Black helicopters over 43rd Street!

The New York Times' chief conspiracy theorist unloads a corker: Wes Clark as pawn of Hillary.

Published September 23, 2003 5:03PM (EDT)

Conspiracy theories, like old habits, die hard. In Monday's New York Times, William Safire, formerly of the Nixon White House, advanced the theory that the Clintons are encouraging Gen. Wesley Clark in his bid for the presidency to extend their nefarious hold over the Democratic Party, keeping Howard Dean's pesky upstarts in check and ensuring that the party keeps a center-left agenda. As Safire sees it, Bill and Hillary are waiting for Bush to become vulnerable (become vulnerable?) so "the politically inexperienced" Clark, having routed all the other Democratic candidates, can step aside to make way for Hillary.

This is such a doozy that the next time I pass by the corner of West 43rd Street in Times Square, I fully expect to see that Safire has staked out a piece of pavement down the block from the Black Israelites to alert passersby to the Clintons' evil scheme. (The LaRouche people have already claimed Union Square.)

None of it should be surprising, though, coming from a writer who spent column after column theorizing about the "real" reasons for Vince Foster's "apparent suicide," a man who once wrote a column entitled "Reading Hillary's Mind" (presumably the Times could not engage Jeanne Dixon that day), who demanded special prosecutor Robert Fiske's resignation when he reported Foster's suicide had nothing to do with Whitewater or the Clintons.

This, of course, wasn't enough to distinguish Safire at the Times where the reporting on Whitewater in particular and the Clintons in general appears to have been fact-checked by Jayson Blair. But in the aftermath of the brouhaha Blair stirred up, you'd think the Times would be more careful. By the end of the third paragraph of Safire's column ("Clintons Anoint Clark") he has suggested that Clark improperly arranged defense contracts for clients following his retirement.
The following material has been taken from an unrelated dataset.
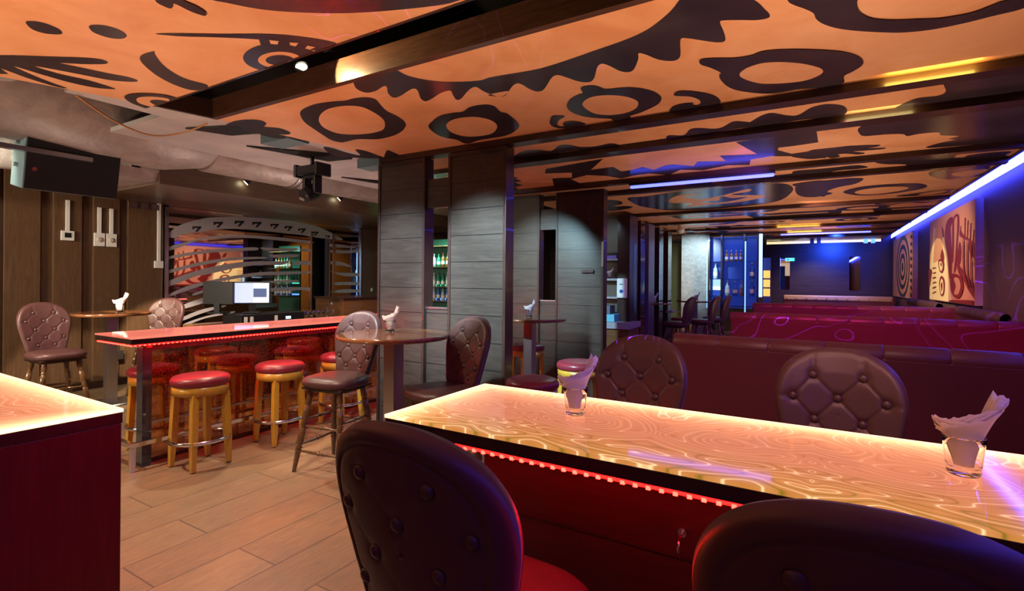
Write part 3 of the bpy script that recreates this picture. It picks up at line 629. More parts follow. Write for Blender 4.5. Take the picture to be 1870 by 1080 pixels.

And that the press will not be able to get to the bottom of that because the general has surrounded himself with Clintonian obfuscators.

If there's anything useful about Safire's column it's that it offers a glimpse into just how sleazy the right's smear tactics will be against Wesley Clark. In the best piece I've seen on Clark, Richard Goldstein, in last week's Village Voice, recounted the slams already made by Tom "Bug Juice" DeLay and George "Stretch" Will. After months of hearing the right wing tell us that anyone who questions our military policies is unpatriotic, it will be instructive to record all the potshots they are willing to take at Clark.

Like a greyhound at the dog track, Safire is already out of the gate, his beady eyes focused on the mechanical rabbit. He has perfected the dubious art of conjecture as smear. And despite his avuncular demeanor, and the esteem in which he's held among colleagues, that shouldn't keep anyone from calling him on the loopiness of his premises or the Times' acquiescence in running them. He genuinely believes there was something dark and covered up in Vince Foster's suicide. He believes that Clark is the Trojan horse for Clinton II. Hell, he probably believes that Sidney Blumenthal is attempting to control his thoughts by beaming alpha waves off the top of the Chrysler Building. The difference between William Safire and the average crazy old coot to be found in any New York City diner explaining to anyone who listens that the aliens have taken over is that Safire gets paid for his ramblings and has a better tailor. Not much difference at all.


By Charles Taylor

Charles Taylor is a columnist for the Newark Star-Ledger.